Parcos, os bons elementos são sempre afogados nesse manancial de lama que é a trama investigativa mais incompetente que já li (apesar de não ter lido muita coisa deste tipo, isto é, desta figura mais ou menos recente da indústria cultural, ao menos em seu estado contemporâneo, profundamente influenciado pelas movimentações dos anos setenta). Decerto, muito me agrada a confecção dos ambientes, das estruturas sociais, da atmosfera prussiana. Os objetos, as paisagens, as vestimentas são todas bem descritas, permitindo uma aclimatação, para usar a expressão arantiana em outro contexto, saborosa do leitor neste mundo sombrio e repleto de miasmas da Europa sob ameaça napoleônica. Este fio se tece sozinho, aliás: tremendamente anti-napoleônico, portanto, ironicamente anti-iluminista - em uma narrativa inspirada pelo maior dos iluministas! -, Crítica da razão criminosa é surpreendentemente reacionário. Quer dizer, o autor, ou dupla de autores, mostra o caráter abusivo das autoridades de Königsberg, o sentimento generalizado de paranóia social e os inúmeros preconceitos subjacentes entre os soldados. Se tudo isso faz parecer que uma crítica estará se encaminhando, revelando o que há de nauseabundo nessa cidade pacata, situada no território de um país atrasado e ditatorial, logo somos lembrados das verdadeiras alianças retrospectivas desses autores, ou autor, que, suspeito, se pretenderiam historiadores se não carregassem garbosamente o título de romancistas. Os "bonapartistas" (termo conservador, os hegelianos sabem que as guerras napoleônicas são antes guerras revolucionárias) são sempre piores: pervertidos sexuais, assassinos de criancinhas, loucos em busca de poder. Não à toa nosso querido protagonista, cujo comportamento é intrigante na medida que é autoritário, eventualmente consegue seu final feliz por ter seguido a boa Razão e expulsado o caos do crime. Desvelando, assim, o aspecto moralista ao excesso do texto. Na luta entre bem e mal, lógica e sentimento, ordem e caos, quem prevalece é o velho alazão, agora imagem ideológica para europeus nostálgicos, do positivismo científico. Seria aceitável se tivesse sido escrito dois séculos atrás, mas parece-me que o autor errou de tempo...

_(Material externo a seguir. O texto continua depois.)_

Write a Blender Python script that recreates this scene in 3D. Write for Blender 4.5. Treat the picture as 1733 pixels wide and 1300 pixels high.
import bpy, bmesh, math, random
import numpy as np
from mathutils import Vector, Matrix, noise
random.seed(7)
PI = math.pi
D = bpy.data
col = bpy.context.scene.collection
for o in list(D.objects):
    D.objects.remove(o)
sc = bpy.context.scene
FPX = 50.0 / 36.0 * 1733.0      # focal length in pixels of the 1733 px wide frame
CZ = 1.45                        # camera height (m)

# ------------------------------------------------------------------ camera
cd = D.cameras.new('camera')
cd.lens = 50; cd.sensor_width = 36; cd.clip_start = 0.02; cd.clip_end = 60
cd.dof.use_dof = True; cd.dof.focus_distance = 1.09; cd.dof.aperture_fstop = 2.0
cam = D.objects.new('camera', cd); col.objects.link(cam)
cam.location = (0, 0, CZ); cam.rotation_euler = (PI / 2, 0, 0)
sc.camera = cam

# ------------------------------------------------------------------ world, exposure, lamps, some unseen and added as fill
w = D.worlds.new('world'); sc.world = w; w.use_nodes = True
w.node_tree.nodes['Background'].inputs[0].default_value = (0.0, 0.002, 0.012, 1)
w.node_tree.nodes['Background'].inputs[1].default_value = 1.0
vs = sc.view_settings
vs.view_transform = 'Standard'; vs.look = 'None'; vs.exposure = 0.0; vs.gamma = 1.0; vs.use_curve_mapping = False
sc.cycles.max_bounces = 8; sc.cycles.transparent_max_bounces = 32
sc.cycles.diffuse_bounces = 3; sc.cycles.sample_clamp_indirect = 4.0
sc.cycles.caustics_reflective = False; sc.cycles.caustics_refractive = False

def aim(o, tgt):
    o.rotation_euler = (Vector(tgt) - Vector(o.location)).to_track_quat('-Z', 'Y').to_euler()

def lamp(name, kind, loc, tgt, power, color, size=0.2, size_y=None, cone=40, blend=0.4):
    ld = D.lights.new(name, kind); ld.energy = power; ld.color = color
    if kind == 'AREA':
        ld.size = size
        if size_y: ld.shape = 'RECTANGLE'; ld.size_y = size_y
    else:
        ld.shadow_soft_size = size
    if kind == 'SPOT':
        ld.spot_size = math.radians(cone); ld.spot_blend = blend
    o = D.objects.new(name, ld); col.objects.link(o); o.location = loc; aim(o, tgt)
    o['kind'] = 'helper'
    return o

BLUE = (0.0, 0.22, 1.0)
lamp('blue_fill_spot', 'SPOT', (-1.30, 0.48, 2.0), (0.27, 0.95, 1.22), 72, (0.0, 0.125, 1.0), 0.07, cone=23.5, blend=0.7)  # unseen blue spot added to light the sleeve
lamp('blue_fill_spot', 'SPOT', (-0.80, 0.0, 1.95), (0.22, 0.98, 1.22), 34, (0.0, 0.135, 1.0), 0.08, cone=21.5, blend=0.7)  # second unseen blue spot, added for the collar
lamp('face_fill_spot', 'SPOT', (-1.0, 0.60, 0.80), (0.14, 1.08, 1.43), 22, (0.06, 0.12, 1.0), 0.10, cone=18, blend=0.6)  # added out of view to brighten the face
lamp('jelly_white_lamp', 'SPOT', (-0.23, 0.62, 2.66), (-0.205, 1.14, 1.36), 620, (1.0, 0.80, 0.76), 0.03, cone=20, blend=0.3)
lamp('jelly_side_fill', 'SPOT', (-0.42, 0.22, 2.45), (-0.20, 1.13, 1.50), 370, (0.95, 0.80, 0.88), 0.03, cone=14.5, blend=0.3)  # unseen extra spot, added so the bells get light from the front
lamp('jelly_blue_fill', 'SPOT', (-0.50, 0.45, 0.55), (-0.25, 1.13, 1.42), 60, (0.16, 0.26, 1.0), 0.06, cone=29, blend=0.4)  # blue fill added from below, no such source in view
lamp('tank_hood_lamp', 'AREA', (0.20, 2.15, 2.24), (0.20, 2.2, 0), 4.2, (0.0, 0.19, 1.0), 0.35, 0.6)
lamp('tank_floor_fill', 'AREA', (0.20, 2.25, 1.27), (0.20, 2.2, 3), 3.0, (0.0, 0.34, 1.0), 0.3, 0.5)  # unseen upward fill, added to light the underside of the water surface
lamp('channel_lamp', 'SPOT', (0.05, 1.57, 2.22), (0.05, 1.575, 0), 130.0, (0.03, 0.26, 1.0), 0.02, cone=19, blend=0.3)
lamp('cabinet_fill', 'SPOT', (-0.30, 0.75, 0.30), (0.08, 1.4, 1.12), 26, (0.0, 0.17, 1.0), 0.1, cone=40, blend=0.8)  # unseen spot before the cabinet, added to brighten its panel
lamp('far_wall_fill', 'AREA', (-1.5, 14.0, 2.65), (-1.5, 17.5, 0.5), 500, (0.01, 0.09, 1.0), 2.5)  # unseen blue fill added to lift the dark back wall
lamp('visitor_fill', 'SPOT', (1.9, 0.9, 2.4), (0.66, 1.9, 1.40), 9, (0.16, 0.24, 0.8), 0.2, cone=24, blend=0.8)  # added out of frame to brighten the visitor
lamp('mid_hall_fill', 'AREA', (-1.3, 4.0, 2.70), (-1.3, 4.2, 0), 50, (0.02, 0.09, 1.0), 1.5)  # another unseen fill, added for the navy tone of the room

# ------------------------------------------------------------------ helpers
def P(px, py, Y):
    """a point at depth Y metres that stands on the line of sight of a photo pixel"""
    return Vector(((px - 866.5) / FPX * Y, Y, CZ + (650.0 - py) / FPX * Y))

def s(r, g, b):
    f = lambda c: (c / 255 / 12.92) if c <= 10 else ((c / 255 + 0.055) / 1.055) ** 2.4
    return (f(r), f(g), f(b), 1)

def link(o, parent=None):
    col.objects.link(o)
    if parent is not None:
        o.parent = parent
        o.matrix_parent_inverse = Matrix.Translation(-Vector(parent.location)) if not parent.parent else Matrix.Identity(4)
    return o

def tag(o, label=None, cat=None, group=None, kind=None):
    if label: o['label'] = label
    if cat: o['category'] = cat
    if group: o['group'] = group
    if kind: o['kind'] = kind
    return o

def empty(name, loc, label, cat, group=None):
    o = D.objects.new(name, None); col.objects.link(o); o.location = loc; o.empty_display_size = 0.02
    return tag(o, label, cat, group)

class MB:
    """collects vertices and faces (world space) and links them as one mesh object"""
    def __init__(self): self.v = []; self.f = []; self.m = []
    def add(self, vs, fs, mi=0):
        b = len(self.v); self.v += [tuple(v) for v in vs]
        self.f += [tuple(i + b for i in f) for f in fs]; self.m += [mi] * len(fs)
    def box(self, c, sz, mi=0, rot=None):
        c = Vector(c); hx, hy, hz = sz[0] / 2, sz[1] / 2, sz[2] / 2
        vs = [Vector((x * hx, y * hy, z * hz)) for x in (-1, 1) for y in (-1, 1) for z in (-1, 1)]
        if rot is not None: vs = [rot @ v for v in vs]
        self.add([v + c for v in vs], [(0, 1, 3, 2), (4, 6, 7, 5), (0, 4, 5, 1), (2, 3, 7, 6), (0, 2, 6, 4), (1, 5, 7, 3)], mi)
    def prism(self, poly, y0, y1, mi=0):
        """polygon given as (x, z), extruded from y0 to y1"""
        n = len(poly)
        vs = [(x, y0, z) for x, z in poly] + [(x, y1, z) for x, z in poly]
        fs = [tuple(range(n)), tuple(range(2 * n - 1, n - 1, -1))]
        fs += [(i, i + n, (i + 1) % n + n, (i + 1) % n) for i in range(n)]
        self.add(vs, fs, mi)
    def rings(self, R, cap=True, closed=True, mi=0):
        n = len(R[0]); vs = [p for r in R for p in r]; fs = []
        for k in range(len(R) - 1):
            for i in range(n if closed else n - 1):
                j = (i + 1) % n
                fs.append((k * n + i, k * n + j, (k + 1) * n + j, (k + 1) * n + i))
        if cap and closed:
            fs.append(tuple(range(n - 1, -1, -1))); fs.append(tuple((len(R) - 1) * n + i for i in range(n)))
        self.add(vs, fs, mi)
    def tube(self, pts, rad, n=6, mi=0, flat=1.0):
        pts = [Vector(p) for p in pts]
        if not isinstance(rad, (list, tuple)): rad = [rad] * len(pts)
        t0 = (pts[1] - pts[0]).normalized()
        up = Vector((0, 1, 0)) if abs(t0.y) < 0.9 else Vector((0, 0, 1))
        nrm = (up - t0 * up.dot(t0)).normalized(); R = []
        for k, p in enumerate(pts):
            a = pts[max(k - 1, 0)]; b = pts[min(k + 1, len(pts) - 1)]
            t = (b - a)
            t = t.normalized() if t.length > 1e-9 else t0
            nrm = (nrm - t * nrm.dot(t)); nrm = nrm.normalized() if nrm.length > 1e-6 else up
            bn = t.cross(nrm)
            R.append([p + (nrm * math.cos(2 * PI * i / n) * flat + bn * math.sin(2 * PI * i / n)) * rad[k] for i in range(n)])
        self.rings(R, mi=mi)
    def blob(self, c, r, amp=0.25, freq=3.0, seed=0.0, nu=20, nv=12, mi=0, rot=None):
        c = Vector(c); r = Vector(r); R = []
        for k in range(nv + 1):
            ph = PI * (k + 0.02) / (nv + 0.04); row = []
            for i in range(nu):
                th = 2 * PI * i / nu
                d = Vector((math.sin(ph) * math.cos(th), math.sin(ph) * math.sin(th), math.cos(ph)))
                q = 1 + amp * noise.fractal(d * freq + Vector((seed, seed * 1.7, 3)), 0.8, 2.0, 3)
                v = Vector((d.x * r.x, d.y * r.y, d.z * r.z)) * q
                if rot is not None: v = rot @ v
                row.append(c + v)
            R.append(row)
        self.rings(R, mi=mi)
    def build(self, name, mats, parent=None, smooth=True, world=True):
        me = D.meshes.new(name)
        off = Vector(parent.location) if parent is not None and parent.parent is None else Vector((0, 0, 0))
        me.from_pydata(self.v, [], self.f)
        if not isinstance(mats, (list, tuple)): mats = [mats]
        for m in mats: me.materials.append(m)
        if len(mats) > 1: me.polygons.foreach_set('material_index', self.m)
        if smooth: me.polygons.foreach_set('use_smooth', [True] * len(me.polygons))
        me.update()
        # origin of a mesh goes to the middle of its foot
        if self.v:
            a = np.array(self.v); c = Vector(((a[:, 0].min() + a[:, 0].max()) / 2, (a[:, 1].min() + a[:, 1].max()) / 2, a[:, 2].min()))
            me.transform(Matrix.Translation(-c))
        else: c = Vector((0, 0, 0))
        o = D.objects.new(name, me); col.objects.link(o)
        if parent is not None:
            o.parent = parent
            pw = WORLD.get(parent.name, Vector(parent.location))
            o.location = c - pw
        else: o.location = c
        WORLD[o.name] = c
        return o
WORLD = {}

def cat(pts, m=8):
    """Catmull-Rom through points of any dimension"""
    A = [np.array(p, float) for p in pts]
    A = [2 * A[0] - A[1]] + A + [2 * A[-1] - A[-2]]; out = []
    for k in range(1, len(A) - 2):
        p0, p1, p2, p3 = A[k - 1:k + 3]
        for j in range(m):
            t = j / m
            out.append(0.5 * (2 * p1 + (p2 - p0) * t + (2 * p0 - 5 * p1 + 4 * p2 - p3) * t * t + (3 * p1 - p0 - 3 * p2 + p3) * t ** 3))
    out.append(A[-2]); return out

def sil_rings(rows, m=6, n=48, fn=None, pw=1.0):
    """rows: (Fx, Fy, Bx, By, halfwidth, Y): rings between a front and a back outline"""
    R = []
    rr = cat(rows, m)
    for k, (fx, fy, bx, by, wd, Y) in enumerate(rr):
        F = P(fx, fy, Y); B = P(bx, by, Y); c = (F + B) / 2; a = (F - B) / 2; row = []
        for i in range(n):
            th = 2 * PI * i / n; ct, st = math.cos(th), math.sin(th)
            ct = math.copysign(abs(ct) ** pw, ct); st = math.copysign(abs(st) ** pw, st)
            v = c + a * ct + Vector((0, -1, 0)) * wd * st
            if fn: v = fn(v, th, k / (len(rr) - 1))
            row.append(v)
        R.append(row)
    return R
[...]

Ainda restaria esmiuçar a estupidez do que há de investigativo neste thriller criminal, com soluções óbvias para qualquer leitor minimamente atento, métodos "revolucionários" de investigação (sério que a narrativa retrata a análise racional da cena do crime como uma invenção engenhosa de Kant, como se todos antes dele não passassem de imbecis capazes apenas de interrogar, agredir, matar?), informações convenientes cuja procedência na investigação poderia haver se dado muito antes (sério que Koch não pensou em momento algum perguntar sobre Lutbatz não sei das quantas assim que descobriram ser uma agulha a arma do crime? Ele só lembrou que sua esposa comprava suas quinquilharias de costura com este sujeito ao acaso, lá para o começo do fim?) e assim por diante. Mas não estou com paciência para tanto, as pistas que deixo podem ser seguidas por investigadores muito mais habilidosos do que esse protagonista com tendências coléricas, incapaz de formular um pensamento racional sequer, ainda que se pretenda o baluarte da lógica, orgulhoso herdeiro do racionalismo de Immanuel Kant!... Até parece.